Madame de Staël conservait le goût le plus vif pour son esprit, mais elle en avait d’autres passagers qui dominaient fréquemment celui-là. Dans ces occasions, Benjamin voulait se brouiller ; alors elle se rattachait à lui plus fortement que jamais et, après des scènes affreuses, ils se raccommodaient.

C’était pour peindre cette situation qu’il disait qu’il était fatigué d’être toujours nécessaire et jamais suffisant. Il avait conservé longtemps l’espoir d’épouser madame de Staël. Sa vanité et son intérêt l’y portaient autant que son sentiment, mais elle s’y refusait obstinément. Elle prétendait le retenir à son char, et non s’atteler à celui de Benjamin. D’ailleurs, elle tenait beaucoup trop aux distinctions sociales pour échanger le nom de Staël-Holstein pour celui de Constant. Jamais personne n’a été plus esclave de toutes les plus puériles idées aristocratiques que la très libérale madame de Staël

Dans un voyage que Benjamin Constant fit en Allemagne, il rencontra une madame la comtesse de Magnoz, née comtesse d’Hardenberg. C’était bien autre chose que mademoiselle Necker ! Elle s’amouracha de lui et voulut l’épouser. Je crois que le désir de montrer à madame de Staël qu’une personne chapitrable ne dédaignait pas son alliance fut pour beaucoup dans le consentement qu’il y donna.

Madame de Staël eut connaissance de ce projet, et entra dans de telles fureurs qu’il n’osa pas l’accomplir ouvertement.

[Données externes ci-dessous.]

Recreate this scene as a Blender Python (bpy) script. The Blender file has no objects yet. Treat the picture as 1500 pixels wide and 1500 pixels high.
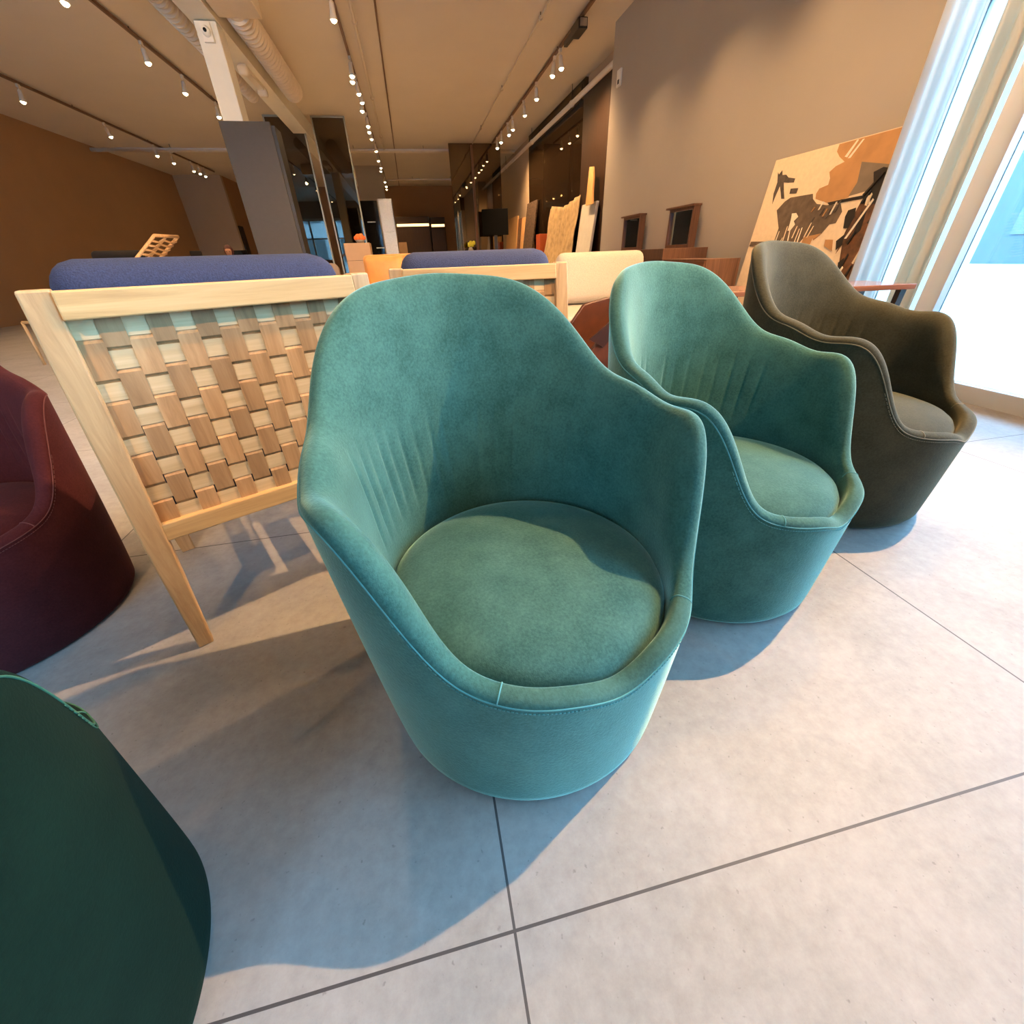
import bpy, bmesh, math, random
from mathutils import Vector, Matrix
random.seed(7)
D = bpy.data
SC = bpy.context.scene
COL = SC.collection
PI = math.pi

# ------------------------------------------------------------------ materials
def _mat(name):
    m = D.materials.new(name); m.use_nodes = True
    nt = m.node_tree; nt.nodes.clear()
    o = nt.nodes.new('ShaderNodeOutputMaterial')
    return m, nt, o

def N(nt, t, **kw):
    n = nt.nodes.new(t)
    for k, v in kw.items():
        if k in n.inputs: n.inputs[k].default_value = v
        else: setattr(n, k, v)
    return n

def rgba(c): return (c[0], c[1], c[2], 1.0)

def coords(nt, scale=(1, 1, 1), rot=(0, 0, 0), kind='Object'):
    tc = N(nt, 'ShaderNodeTexCoord'); mp = N(nt, 'ShaderNodeMapping')
    mp.inputs['Scale'].default_value = scale; mp.inputs['Rotation'].default_value = rot
    nt.links.new(tc.outputs[kind], mp.inputs['Vector'])
    return mp.outputs['Vector']

def ramp(nt, fac, stops):
    r = N(nt, 'ShaderNodeValToRGB'); e = r.color_ramp.elements
    e[0].position, e[0].color = stops[0][0], rgba(stops[0][1])
    e[1].position, e[1].color = stops[-1][0], rgba(stops[-1][1])
    for p, c in stops[1:-1]:
        x = e.new(p); x.color = rgba(c)
    nt.links.new(fac, r.inputs['Fac'])
    return r.outputs['Color']

def bump(nt, h, strength, dist=.01):
    b = N(nt, 'ShaderNodeBump'); b.inputs['Strength'].default_value = strength; b.inputs['Distance'].default_value = dist
    nt.links.new(h, b.inputs['Height']); return b.outputs['Normal']

def simple(name, col, rough=.6, metal=0., var=.06, nscale=8., bumpk=0., spec=.5, coat=0.):
    m, nt, o = _mat(name)
    p = N(nt, 'ShaderNodeBsdfPrincipled')
    v = coords(nt)
    n = N(nt, 'ShaderNodeTexNoise'); n.inputs['Scale'].default_value = nscale; n.inputs['Detail'].default_value = 4
    nt.links.new(v, n.inputs['Vector'])
    a = tuple(max(0, c * (1 - var)) for c in col); b = tuple(min(1, c * (1 + var)) for c in col)
    nt.links.new(ramp(nt, n.outputs['Fac'], [(.3, a), (.7, b)]), p.inputs['Base Color'])
    p.inputs['Roughness'].default_value = rough; p.inputs['Metallic'].default_value = metal
    p.inputs['Specular IOR Level'].default_value = spec; p.inputs['Coat Weight'].default_value = coat
    if bumpk: nt.links.new(bump(nt, n.outputs['Fac'], bumpk), p.inputs['Normal'])
    nt.links.new(p.outputs[0], o.inputs[0])
    return m

def velvet(name, col, light, sheen=.6, sheen_tint=(.6, .9, .85), srough=.35, mott=1.0):
    m, nt, o = _mat(name)
    p = N(nt, 'ShaderNodeBsdfPrincipled')
    v = coords(nt)
    n1 = N(nt, 'ShaderNodeTexNoise'); n1.inputs['Scale'].default_value = 13; n1.inputs['Detail'].default_value = 3; n1.inputs['Roughness'].default_value = .6
    n2 = N(nt, 'ShaderNodeTexNoise'); n2.inputs['Scale'].default_value = 190; n2.inputs['Detail'].default_value = 3; n2.inputs['Roughness'].default_value = .7
    nt.links.new(v, n1.inputs['Vector']); nt.links.new(v, n2.inputs['Vector'])
    mx = N(nt, 'ShaderNodeMath', operation='MULTIPLY_ADD'); mx.inputs[1].default_value = .45
    nt.links.new(n1.outputs['Fac'], mx.inputs[0])
    m2 = N(nt, 'ShaderNodeMath', operation='MULTIPLY'); m2.inputs[1].default_value = .55
    nt.links.new(n2.outputs['Fac'], m2.inputs[0]); nt.links.new(m2.outputs[0], mx.inputs[2])
    c = ramp(nt, mx.outputs[0], [(.36, col), (.64, light)])
    nt.links.new(c, p.inputs['Base Color'])
    p.inputs['Roughness'].default_value = .9; p.inputs['Specular IOR Level'].default_value = .15
    p.inputs['Sheen Weight'].default_value = sheen; p.inputs['Sheen Roughness'].default_value = srough
    p.inputs['Sheen Tint'].default_value = rgba(sheen_tint)
    nt.links.new(bump(nt, n2.outputs['Fac'], .25, .003), p.inputs['Normal'])
    nt.links.new(p.outputs[0], o.inputs[0])
    return m

def wood(name, dark, mid, light, axis='z', scale=1., rough=.5, island=0., coat=0.):
    m, nt, o = _mat(name)
    p = N(nt, 'ShaderNodeBsdfPrincipled')
    lo, hi = 2.2 * scale, 46 * scale
    s = {'x': (lo, hi, hi), 'y': (hi, lo, hi), 'z': (hi, hi, lo)}[axis]
    v = coords(nt, s)
    n = N(nt, 'ShaderNodeTexNoise'); n.inputs['Scale'].default_value = 1; n.inputs['Detail'].default_value = 6; n.inputs['Roughness'].default_value = .65; n.inputs['Distortion'].default_value = .6
    nt.links.new(v, n.inputs['Vector'])
    c = ramp(nt, n.outputs['Fac'], [(.28, dark), (.5, mid), (.72, light)])
    if island:
        g = N(nt, 'ShaderNodeNewGeometry')
        hsv = N(nt, 'ShaderNodeHueSaturation')
        mr = N(nt, 'ShaderNodeMapRange'); mr.inputs['To Min'].default_value = 1 - island; mr.inputs['To Max'].default_value = 1 + island
        nt.links.new(g.outputs['Random Per Island'], mr.inputs['Value']); nt.links.new(mr.outputs[0], hsv.inputs['Value'])
        nt.links.new(c, hsv.inputs['Color']); c = hsv.outputs['Color']
    nt.links.new(c, p.inputs['Base Color'])
    p.inputs['Roughness'].default_value = rough; p.inputs['Coat Weight'].default_value = coat
    nt.links.new(bump(nt, n.outputs['Fac'], .12, .004), p.inputs['Normal'])
    nt.links.new(p.outputs[0], o.inputs[0])
    return m

def emit(name, col, st):
    m, nt, o = _mat(name)
    e = N(nt, 'ShaderNodeEmission'); e.inputs[0].default_value = rgba(col); e.inputs[1].default_value = st
    nt.links.new(e.outputs[0], o.inputs[0]); return m

def tinted_glass(name, tint, refl=.25, gl=(1, 1, 1)):
    m, nt, o = _mat(name)
    t = N(nt, 'ShaderNodeBsdfTransparent'); t.inputs[0].default_value = rgba(tint)
    g = N(nt, 'ShaderNodeBsdfGlossy'); g.inputs['Color'].default_value = rgba(gl); g.inputs['Roughness'].default_value = .01
    f = N(nt, 'ShaderNodeFresnel'); f.inputs[0].default_value = 1.5
    a = N(nt, 'ShaderNodeMath', operation='MULTIPLY_ADD'); a.inputs[1].default_value = 1 - refl; a.inputs[2].default_value = refl
    nt.links.new(f.outputs[0], a.inputs[0])
    x = N(nt, 'ShaderNodeMixShader')
    nt.links.new(a.outputs[0], x.inputs[0]); nt.links.new(t.outputs[0], x.inputs[1]); nt.links.new(g.outputs[0], x.inputs[2])
    nt.links.new(x.outputs[0], o.inputs[0]); return m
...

Il se maria pourtant secrètement ; sa femme l’accompagna jusqu’à Lyon. Là, elle fit semblant de boire un peu de quelque drogue qui lui procura de grands vomissements et déclara qu’elle s’empoisonnerait pour de bon s’il ne renonçait pas à madame de Staël en avouant son mariage. D’un autre côté, celle-ci promettait de se poignarder s’il prenait ce parti.